A transição energética promovida pelo Governo PS e comandada pela UE agravará a desigualdade competitiva da economia portuguesa. Vale a pena referir o criminoso encerramento da refinaria de Matosinhos, a pretexto da transição energética, que, neste momento, em nada diminui a dependência que ainda temos de combustíveis, antes deslocaliza a sua produção, com a agravante de estes terem de ser importados (a par de importantes produtos intermédios da indústria química portuguesa), tornando o país mais dependente do exterior e acrescentando custo e impacto ambientais. Acresce ainda que a dita “transição justa” foi realizada à custa dos trabalhadores, que perderam os seus postos de trabalho, sem direito a qualquer reconversão ou formação, tendo apenas o desemprego.
O que se exige é que Portugal possa mobilizar os meios para investimento público, que está fortemente condicionado pelo Pacto de Estabilidade e pelo défice estrutural zero nele incorporado.

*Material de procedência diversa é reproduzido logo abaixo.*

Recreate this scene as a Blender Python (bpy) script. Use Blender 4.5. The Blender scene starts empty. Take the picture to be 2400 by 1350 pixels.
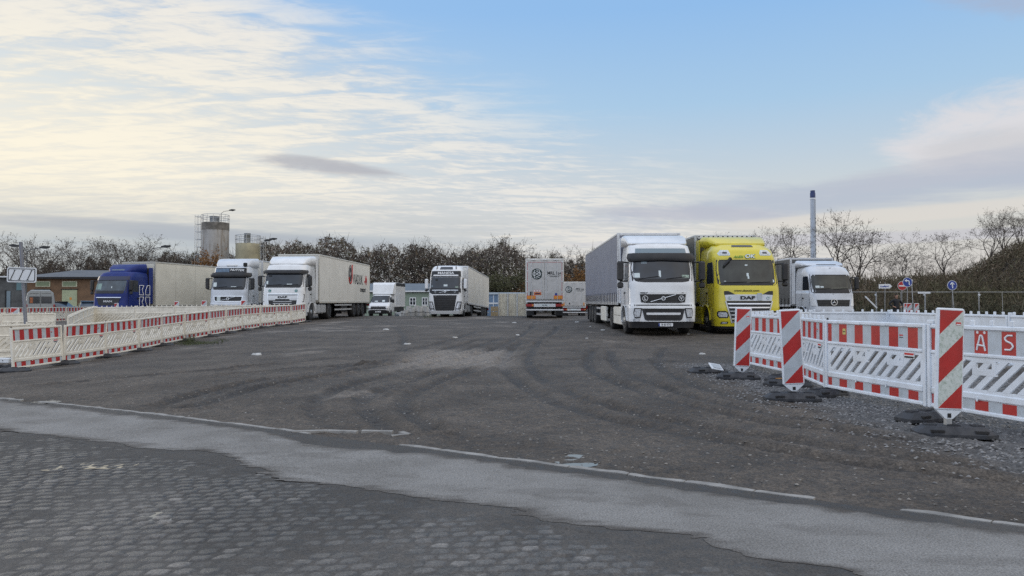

Opusemo-nos, desde o primeiro momento, ao processo de privatizações e liberalizações, defendendo a soberania energética e a segurança do abastecimento, preços acessíveis e ajustados à evolução da economia e um serviço público de qualidade, o que implica o controlo público do setor, com o respeito dos direitos dos trabalhadores e consumidores. A energia é um bem público e o fornecimento e acessibilidade energética são um serviço público essencial. O setor energético, como setor estratégico de um país, é vital para a sua independência e soberania. Subordiná-lo a interesses privados nacionais e transnacionais é uma afronta à soberania e independência nacional, aos direitos dos trabalhadores e das populações. A vida está a dar-nos razão.